As the UN is imposed on all schools nationwide without exception, diverse knowledge developed from the grassroots is severely restricted and demoted. In such multicultural societies, Shomamy envisions a democratic principle of having testing of the people, for the people and by the people.

Furthermore, the ministry’s dominant role in the national exam suggests the dissemination and imposition of a bureaucratic ideology on the public — a suppressing ideology that cajoles them into believing that standardized state-mandated exams are trustworthy, valid, dependable, fair and infallible.

Here the intention is that both teachers and students are treated as what Shohamy calls “bureaucrats”, not “professionals”.

Through the maintenance of the national exam, the ministry exercises and perpetuates its power (and hence the power of the national exam) to hegemonize and legitimize the educational policy it has made, proscribing any resistance from those having no power. In a more extreme analogy, teachers are deliberately made powerless “servants” whose function is simply to implement the agenda of the powerful.
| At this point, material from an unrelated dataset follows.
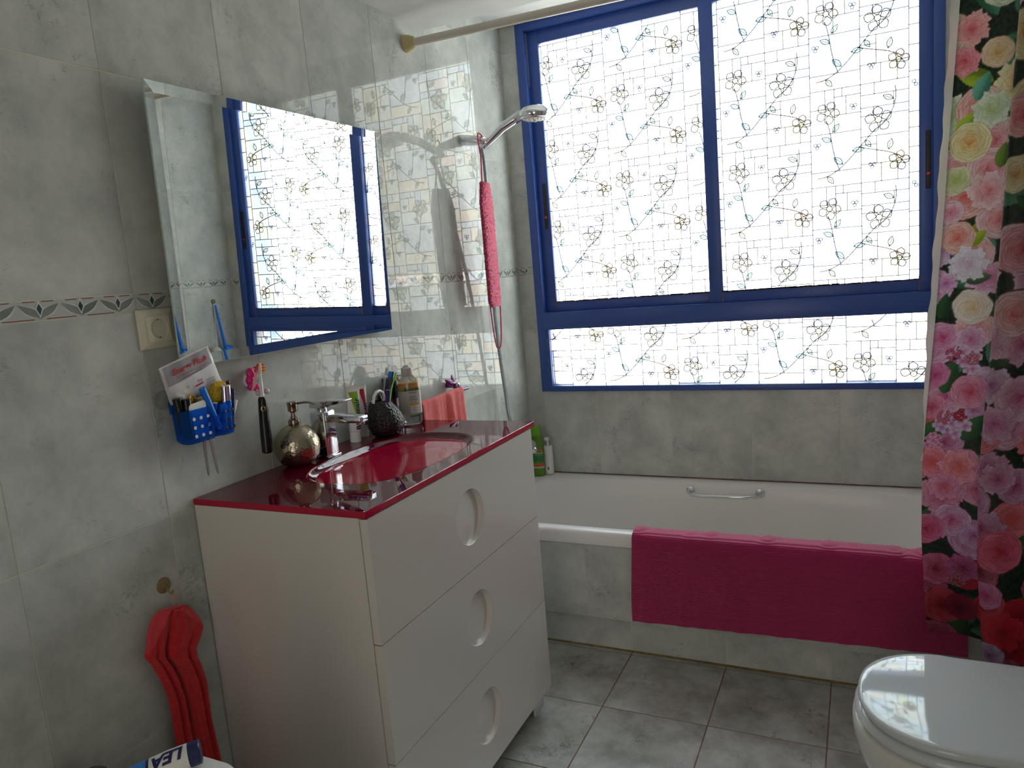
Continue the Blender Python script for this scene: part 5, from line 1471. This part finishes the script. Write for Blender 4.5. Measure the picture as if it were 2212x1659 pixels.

Finally, the sustainability of the national exam is maintained due to its power as a gate-keeper to sort out those who are considered academically competent and incompetent, and then to exclude the incompetent ones.

While it is true that the discrimination index has commonly been employed as the criteria of a good test, in the context of a highly centralized national exam, with participants hailing from diversified knowledge traditions, the yawning gaps created by the exam serve to mirror unfairness and unethical conduct.

If the national exam has been used as a political mechanism to help sustain the legitimacy of the authority, then debates over whether or not it should be scrapped from the national education system from a sole pedagogical perspective need to be reconsidered.

A radical perspective from which to interrogate the usefulness of the national exam is now badly needed. This perspective can draw insights from the philosophy of liberal knowledge-making, which can not only challenge the existence of the national exam and question its value, but also politicize it.

This perspective can therefore complicate the implementation of the national exam. It goes beyond queries related to the technicalities of the exam, such as the real value of the exam, its validity and reliability, its efficiency in the printing and distribution process, and the possibility of cheating.

What the above perspective encourages is issues related to the interrogation of power relations and ideological bases underlying the construction of the national exam, the interests served by its implementation, the democratic processes included in its construction (the involvement and collaboration of stakeholders with shared authority), and the transparency in and public accountability of its program evaluation.

This reorientation is vital and must be made explicit at the outset, given that the national exam is a high-stakes test, and more importantly, that it is always used as a covert mechanism to hegemonize power and control and to spread bureaucratic ideology uncongenial to the democratization of knowledge-making processes among teachers and students in multicultural societies.

The writer is an associate professor at Atma Jaya Catholic University, Jakarta. He is also chief-editor of the Indonesian Journal of English Language Teaching.